Copy all the data exactly, except the pictures.
::::
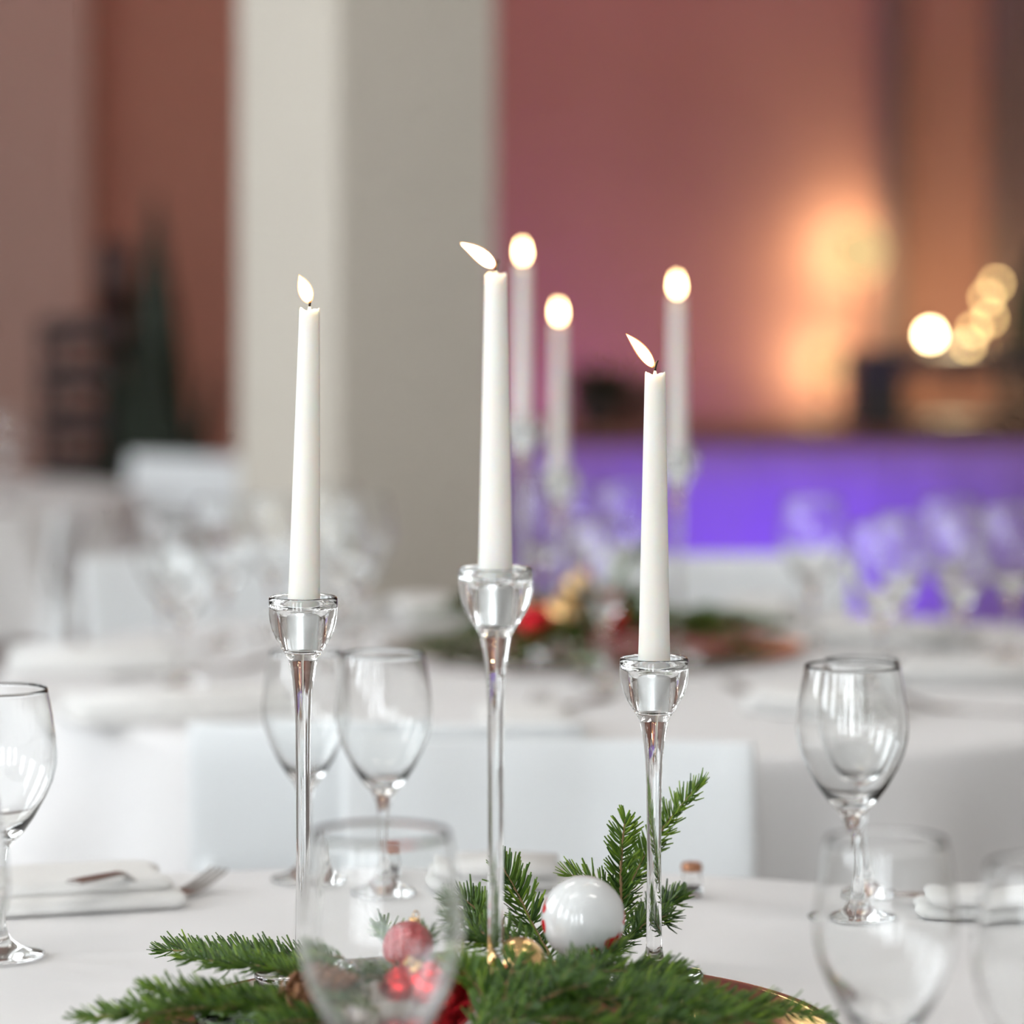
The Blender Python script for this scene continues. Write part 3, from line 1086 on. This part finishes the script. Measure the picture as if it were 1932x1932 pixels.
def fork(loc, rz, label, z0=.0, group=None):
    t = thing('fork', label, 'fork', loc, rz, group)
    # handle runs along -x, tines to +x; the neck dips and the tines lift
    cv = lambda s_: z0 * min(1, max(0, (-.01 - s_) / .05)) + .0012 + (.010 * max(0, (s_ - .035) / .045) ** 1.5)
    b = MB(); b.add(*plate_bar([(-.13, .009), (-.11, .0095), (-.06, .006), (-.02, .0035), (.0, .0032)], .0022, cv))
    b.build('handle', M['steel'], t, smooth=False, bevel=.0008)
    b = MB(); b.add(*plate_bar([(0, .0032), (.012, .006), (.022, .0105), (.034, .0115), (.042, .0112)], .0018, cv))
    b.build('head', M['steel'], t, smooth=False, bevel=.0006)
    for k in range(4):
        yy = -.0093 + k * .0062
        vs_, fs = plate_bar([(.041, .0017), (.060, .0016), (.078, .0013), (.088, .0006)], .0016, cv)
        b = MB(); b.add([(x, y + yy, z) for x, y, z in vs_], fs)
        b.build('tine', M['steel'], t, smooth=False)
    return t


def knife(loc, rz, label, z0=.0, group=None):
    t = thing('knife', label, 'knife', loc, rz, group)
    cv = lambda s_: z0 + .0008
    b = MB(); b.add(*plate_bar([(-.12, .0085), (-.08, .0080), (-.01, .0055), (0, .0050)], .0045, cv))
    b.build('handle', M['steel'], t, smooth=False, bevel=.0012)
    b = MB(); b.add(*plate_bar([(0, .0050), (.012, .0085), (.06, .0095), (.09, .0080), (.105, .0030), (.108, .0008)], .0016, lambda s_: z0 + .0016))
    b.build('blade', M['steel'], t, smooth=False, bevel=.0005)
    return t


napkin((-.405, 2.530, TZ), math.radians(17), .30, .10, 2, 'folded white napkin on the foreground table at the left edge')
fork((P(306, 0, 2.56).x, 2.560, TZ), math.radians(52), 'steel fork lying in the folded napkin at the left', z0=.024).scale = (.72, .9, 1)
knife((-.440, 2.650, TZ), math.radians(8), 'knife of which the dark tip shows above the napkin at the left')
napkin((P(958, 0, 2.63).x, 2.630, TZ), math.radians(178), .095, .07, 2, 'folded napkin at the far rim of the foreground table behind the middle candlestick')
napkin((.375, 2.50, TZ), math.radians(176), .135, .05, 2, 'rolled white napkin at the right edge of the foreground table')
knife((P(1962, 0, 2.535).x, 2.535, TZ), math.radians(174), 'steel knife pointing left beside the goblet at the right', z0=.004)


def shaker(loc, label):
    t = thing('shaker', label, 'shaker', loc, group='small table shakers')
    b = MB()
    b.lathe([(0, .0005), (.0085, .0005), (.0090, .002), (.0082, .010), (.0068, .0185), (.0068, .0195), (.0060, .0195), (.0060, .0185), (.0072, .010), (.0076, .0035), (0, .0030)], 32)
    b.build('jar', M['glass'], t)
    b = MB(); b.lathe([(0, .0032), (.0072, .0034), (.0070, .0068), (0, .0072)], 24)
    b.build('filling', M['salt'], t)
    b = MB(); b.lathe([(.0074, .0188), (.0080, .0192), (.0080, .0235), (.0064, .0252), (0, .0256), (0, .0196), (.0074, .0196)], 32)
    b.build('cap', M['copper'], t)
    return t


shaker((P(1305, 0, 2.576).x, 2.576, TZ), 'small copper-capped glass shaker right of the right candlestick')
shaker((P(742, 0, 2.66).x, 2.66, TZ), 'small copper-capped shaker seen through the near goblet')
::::
» COMPLETED EXERCISE:
The Blender Python script for this scene continues. Write part 3, from line 1086 on. This part finishes the script. Measure the picture as if it were 1932x1932 pixels.
def fork(loc, rz, label, z0=.0, group=None):
    t = thing('fork', label, 'fork', loc, rz, group)
    # handle runs along -x, tines to +x; the neck dips and the tines lift
    cv = lambda s_: z0 * min(1, max(0, (-.01 - s_) / .05)) + .0012 + (.010 * max(0, (s_ - .035) / .045) ** 1.5)
    b = MB(); b.add(*plate_bar([(-.13, .009), (-.11, .0095), (-.06, .006), (-.02, .0035), (.0, .0032)], .0022, cv))
    b.build('handle', M['steel'], t, smooth=False, bevel=.0008)
    b = MB(); b.add(*plate_bar([(0, .0032), (.012, .006), (.022, .0105), (.034, .0115), (.042, .0112)], .0018, cv))
    b.build('head', M['steel'], t, smooth=False, bevel=.0006)
    for k in range(4):
        yy = -.0093 + k * .0062
        vs_, fs = plate_bar([(.041, .0017), (.060, .0016), (.078, .0013), (.088, .0006)], .0016, cv)
        b = MB(); b.add([(x, y + yy, z) for x, y, z in vs_], fs)
        b.build('tine', M['steel'], t, smooth=False)
    return t


def knife(loc, rz, label, z0=.0, group=None):
    t = thing('knife', label, 'knife', loc, rz, group)
    cv = lambda s_: z0 + .0008
    b = MB(); b.add(*plate_bar([(-.12, .0085), (-.08, .0080), (-.01, .0055), (0, .0050)], .0045, cv))
    b.build('handle', M['steel'], t, smooth=False, bevel=.0012)
    b = MB(); b.add(*plate_bar([(0, .0050), (.012, .0085), (.06, .0095), (.09, .0080), (.105, .0030), (.108, .0008)], .0016, lambda s_: z0 + .0016))
    b.build('blade', M['steel'], t, smooth=False, bevel=.0005)
    return t


napkin((-.405, 2.530, TZ), math.radians(17), .30, .10, 2, 'folded white napkin on the foreground table at the left edge')
fork((P(306, 0, 2.56).x, 2.560, TZ), math.radians(52), 'steel fork lying in the folded napkin at the left', z0=.024).scale = (.72, .9, 1)
knife((-.440, 2.650, TZ), math.radians(8), 'knife of which the dark tip shows above the napkin at the left')
napkin((P(958, 0, 2.63).x, 2.630, TZ), math.radians(178), .095, .07, 2, 'folded napkin at the far rim of the foreground table behind the middle candlestick')
napkin((.375, 2.50, TZ), math.radians(176), .135, .05, 2, 'rolled white napkin at the right edge of the foreground table')
knife((P(1962, 0, 2.535).x, 2.535, TZ), math.radians(174), 'steel knife pointing left beside the goblet at the right', z0=.004)


def shaker(loc, label):
    t = thing('shaker', label, 'shaker', loc, group='small table shakers')
    b = MB()
    b.lathe([(0, .0005), (.0085, .0005), (.0090, .002), (.0082, .010), (.0068, .0185), (.0068, .0195), (.0060, .0195), (.0060, .0185), (.0072, .010), (.0076, .0035), (0, .0030)], 32)
    b.build('jar', M['glass'], t)
    b = MB(); b.lathe([(0, .0032), (.0072, .0034), (.0070, .0068), (0, .0072)], 24)
    b.build('filling', M['salt'], t)
    b = MB(); b.lathe([(.0074, .0188), (.0080, .0192), (.0080, .0235), (.0064, .0252), (0, .0256), (0, .0196), (.0074, .0196)], 32)
    b.build('cap', M['copper'], t)
    return t


shaker((P(1305, 0, 2.576).x, 2.576, TZ), 'small copper-capped glass shaker right of the right candlestick')
shaker((P(742, 0, 2.66).x, 2.66, TZ), 'small copper-capped shaker seen through the near goblet')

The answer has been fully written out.